“We regard Great Britain as a friend. Her Majesty’s flag, according to our traditional principles, covers enemy’s goods not contraband of war. Goods of Her Majesty’s subjects, not contraband of war, are exempt from confiscation, though found under a neutral or disloyal flag. No depredations shall be committed by our naval forces or by those of any of our citizens, so far as we can prevent it, upon the vessels or property of British subjects. Our blockade, being effective, must be respected[264].”
Thus Bancroft regards Seward’s proposals of April 24 as in part the result of humanitarian motives and in part as having a concealed purpose of Northern advantage.

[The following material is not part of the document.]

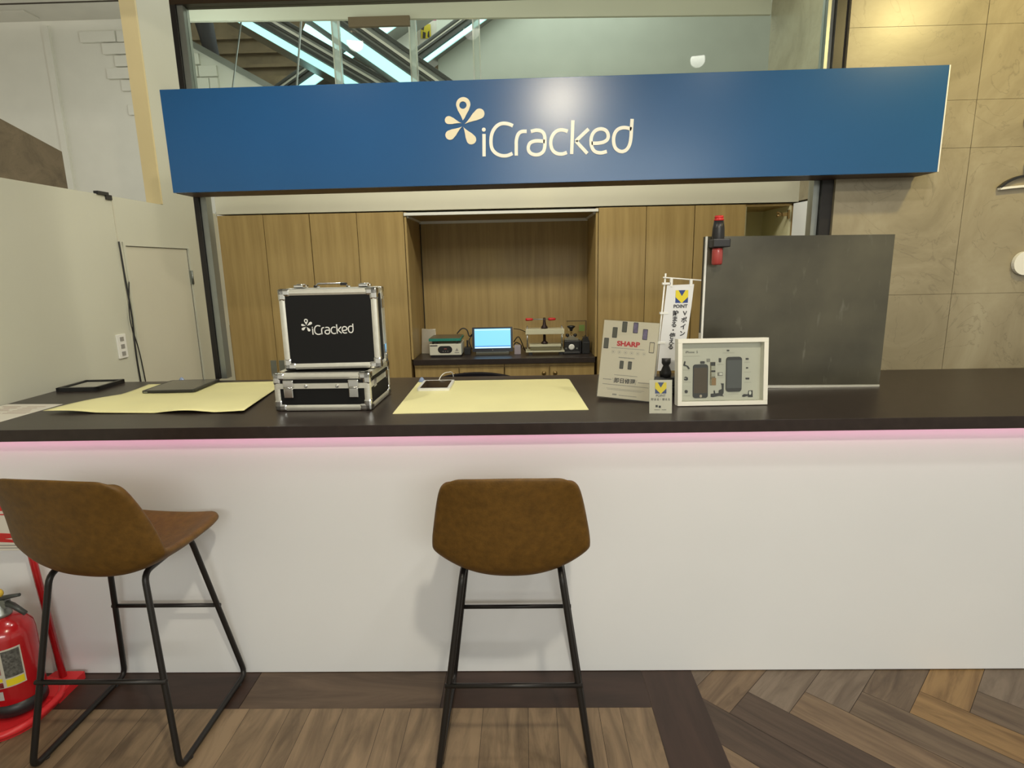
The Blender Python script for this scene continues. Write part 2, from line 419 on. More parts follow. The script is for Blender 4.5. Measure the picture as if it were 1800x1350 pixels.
# hall ceiling above the camera
q = MB(); q.box(-6, 6, -3.5, 2.82, 2.98, 3.05)
struct(q.build('ceiling', M_ceil), 'hall ceiling')
# ---- glazed frame above the counter
q = MB()
q.box(-1.560, -1.536, 2.85, 2.90, 1.018, 2.722, M_black); q.box(-1.534, -1.506, 2.86, 2.91, 1.018, 2.722, M_steel)
q.box(1.362, 1.390, 2.86, 2.91, 1.018, 2.98, M_steel); q.box(1.392, 1.443, 2.84, 2.93, 1.018, 2.98, M_black)
q.box(-1.560, 1.452, 2.85, 2.91, 2.722, 2.76, mat('bronze_header', (.04, .024, .012), .4, .4)); q.box(-1.506, 1.362, 2.85, 2.91, 1.93, 1.96, M_steel)
wi = struct(q.build('window_1'), 'metal framed glazing above the sign')
gl = B('window_pane', M_glass, wi, (-1.506, 1.362, 2.882, 2.888, 1.96, 2.722))
# left hall soffit & ceiling beyond the partition
q = MB(); q.box(-8, -2.29, 4.2, 5.38, 3.86, 3.92, M_ceil); q.box(-8, -2.29, 5.42, 5.5, 3.86, 4.0, M_ceil); q.box(-8, -2.29, 5.53, 5.93, 3.88, 3.92, M_ceil)
q.box(-8, -2.29, 5.2, 5.56, 3.872, 3.95, mat('soffit_shadow_gap', (.05, .035, .02), .8))
struct(q.build('ceiling_stair', M_ceil), 'stepped ceiling over the stairs')
hatch = B('ceiling_hatch', M_ceil, None, (-5.3, -4.44, 5.68, 5.86, 3.868, 3.8795)); tag(hatch, 'pale square access hatch in the ceiling above the stairs at upper left', 'hatch')

# ================================================================== ATRIUM BEHIND
M_wp = mat('white_plaster', (.78, .77, .69), .6, bump=.2, bscale=30, var=.02)
st = thing('staircase', 'white stair flight with brick relief behind the shop', 'staircase', (0, 6.0, 0))
q = MB(); q.prism([(-5.9, 3.52), (-4.505, 2.722), (-4.47, 1.0), (-1.4, 1.0), (-1.4, 2.75), (-3.18, 3.738), (-4.6, 4.53), (-5.9, 5.25)], .12)
q.build('stringer_wall', M_wp, st)
q = MB(); q.box(-4.515, -4.455, -.03, 0, 1.0, 3.86); q.build('corner_trim', M_wp, st)
q = MB(); q.prism([(-1.4, 2.69), (-3.18, 3.68), (-4.6, 4.47), (-4.6, 4.54), (-3.18, 3.74), (-1.4, 2.75)], -.06); q.build('stair_coping', M_steel, st)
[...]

This last he calls a “trap.” And it is to be noted that in Seward’s final pledge to Adams the phrase “those of any of our citizens” reserves, for the North, since the negotiation had failed, the right to issue privateers on her own account. But Russell also, says Bancroft, was not “altogether artless and frank.” He had in view a British commercial advantage during the war, since if the United States respected the second and third articles of the Declaration of Paris, and “if Confederate privateers should roam the ocean and seize the ships and goods of citizens of the North, all the better for other commercial nations; for it would soon cause the commerce of the United States to be carried on under foreign flags, especially the British and French[265].” Ulterior motive is, therefore, ascribed to both parties in the negotiation, and that of Seward is treated as conceived at the moment when a policy of seeking European friendship was dominant at Washington, but with the hope of securing at least negative European support. Seward’s persistence after European recognition of Southern belligerency is regarded as a characteristic obstinacy without a clear view of possible resulting dangerous complications.

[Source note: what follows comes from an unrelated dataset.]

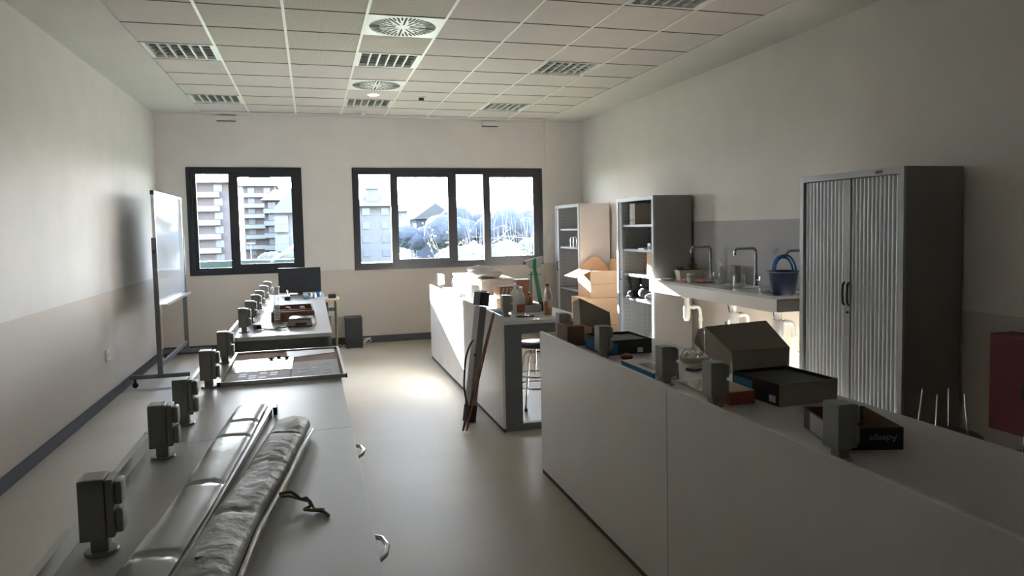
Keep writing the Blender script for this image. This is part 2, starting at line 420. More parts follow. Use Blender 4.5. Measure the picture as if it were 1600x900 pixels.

This view discredits the acumen of the American Secretary of State and it does not completely satisfy the third historian to examine the incident in detail. Nor does he agree on the basis of British policy. Charles Francis Adams, in his “Life” of his father, writing in 1899, followed in the main the view of his brother, Henry Adams. But in 1912 he reviewed the negotiation at great length with different conclusions[266]. His thesis is that the Declaration of Paris negotiation was an essential part of Seward’s “foreign war policy,” in that in case a treaty was signed with Great Britain and France and then those Powers refused to aid in the suppression of Southern privateering, or at least permitted them access to British and French ports, a good ground of complaint leading to war would be established. This was the ultimate ulterior purpose in Seward’s mind; the negotiation was but a method of fixing a quarrel on some foreign Power in case the United States should seek, as Seward desired, a cementing of the rift at home by a foreign war.